Government commissions like DOGE typically have a large staff and budget and produce a formal report with recommendations for Congress, explained Darrell West, a senior fellow at the Center for Technology Innovation at the Brookings Institution.
“But since this was not created by Congress, we don't know what its authority is and what status it has,” West said. “I mean, any American can make suggestions on ways to cut the government budget, but the question is anybody going to pay serious attention to this?”
Any major budget cuts would have to be approved by Congress, he noted. While Republicans have secured control of both chambers, they are likely to have a narrow majority in the House and lack a filibuster-proof majority in the Senate.
“It's not clear that any draconian measure is going to see the light of day,” West said.
However, Musk’s close relationship with Trump is notable. The billionaire spent election night with the president-elect at Mar-a-Lago, watching the results roll in, and Trump thanked the Tesla and SpaceX CEO in his victory speech, calling him a “star.”
In the days since the election, Musk has reportedly remained at Mar-a-Lago with the president-elect, sitting in on meetings and phone calls, including with world leaders, according to The New York Times.
Musk also joined Trump at a Wednesday meeting with House Republicans on Capitol Hill, where the president-elect joked, “Elon won’t go home. I can’t get rid of him. Until I don’t like him.”
Trump met with Biden later that day, marking his first visit to the Oval Office since leaving the presidency in 2021.
“Musk has the ear of the president, so people have to take it seriously just for that reason,” West told The Hill.
Republicans will also have two shots at passing major legislation through budget reconciliation, which could give Trump and the GOP several chances to enact sweeping changes without having to clear a Senate filibuster.
Musk had said that much of DOGE's focus will be on what the panel considers egregious misuses of federal spending.
"Anytime the public thinks we are cutting something important or not cutting something wasteful, just let us know!" Musk posted Tuesday night.
"We will also have a leaderboard for most insanely dumb spending of your tax dollars. This will be both extremely tragic and extremely entertaining," Musk continued.
Shortly after the idea was floated earlier this year, ethics experts and former government officials raised concerns that Musk holding dual roles in his tech companies and the Trump administration could be a conflict of interest.
Tesla and SpaceX have contracts worth billions of dollars with the same federal agencies he is likely to work with in his advisory role. This could risk the panel’s objectivity and fairness, some experts argued.
Even the panel's name, DOGE, is a nod to a cryptocurrency often touted by Musk: Dogecoin, which riffs off a mid-2010's meme featuring a Shiba Inu. Dogecoin's value was up more than 90 percent over the past week as of Wednesday afternoon.

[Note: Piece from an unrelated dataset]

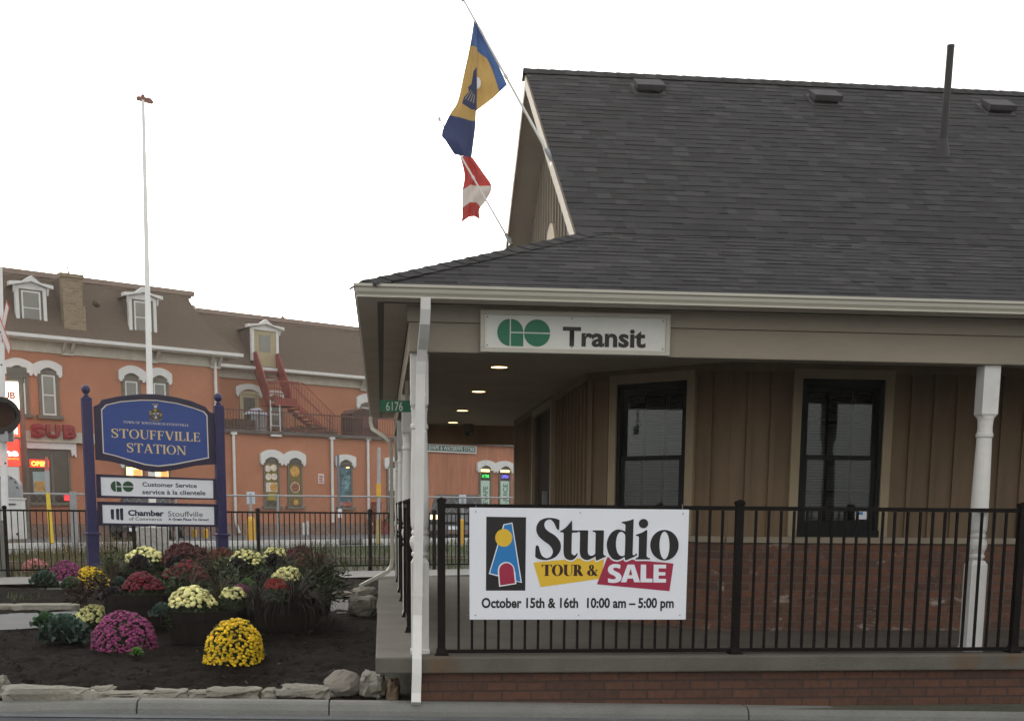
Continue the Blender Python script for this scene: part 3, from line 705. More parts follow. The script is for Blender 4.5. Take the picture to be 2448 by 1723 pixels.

“Handing the keys of government to those looking to profit from our government is extremely dangerous and a massive conflict of interest,” Zach Moller, economic program director at Third Way, a center-left think tank, said in a statement. “The idea of a Musk-run government efficiency commission is a farce and will lead to more waste, fraud, and rampant abuse of political power.”
“Americans would be right to suspect that Musk would use his newfound government powers to throw a lifeline to his teetering companies,” he added.
Experts further pointed to Musk’s controversies and legal challenges at his other companies and how this could be a hint of his leadership style.
“Musk not only knows nothing about government efficiency and regulation, his own businesses have regularly run afoul of the very rules he will be in position to attack in his new 'czar' position,” Lisa Gilbert, the co-president of progressive consumer rights advocacy group Public Citizen, wrote Wednesday.
Musk has faced a number of legal challenges over his companies' conduct, including their hiring and termination practices, pay structure and product performance.
While calling Musk a “brilliant entrepreneur and a tech visionary,” Moller said the billionaire’s companies are “deeply troubled and mismanaged.”
Musk has not fully laid out whether his roles in his other companies will change with the new position, though he reposted one user who said Tesla investors should be “reassured” by the group’s position outside of government and that it is limited to 21 months.
“Typically, with a government created commission members have to respect conflict of interest rules, and it's not clear how Musk is going to comply with that, or what the requirements would be since this seems to be an ad hoc operation,” West noted.
“It allows him to avoid ethics rules, but it doesn't put him in a strong position to change public policy,” he added.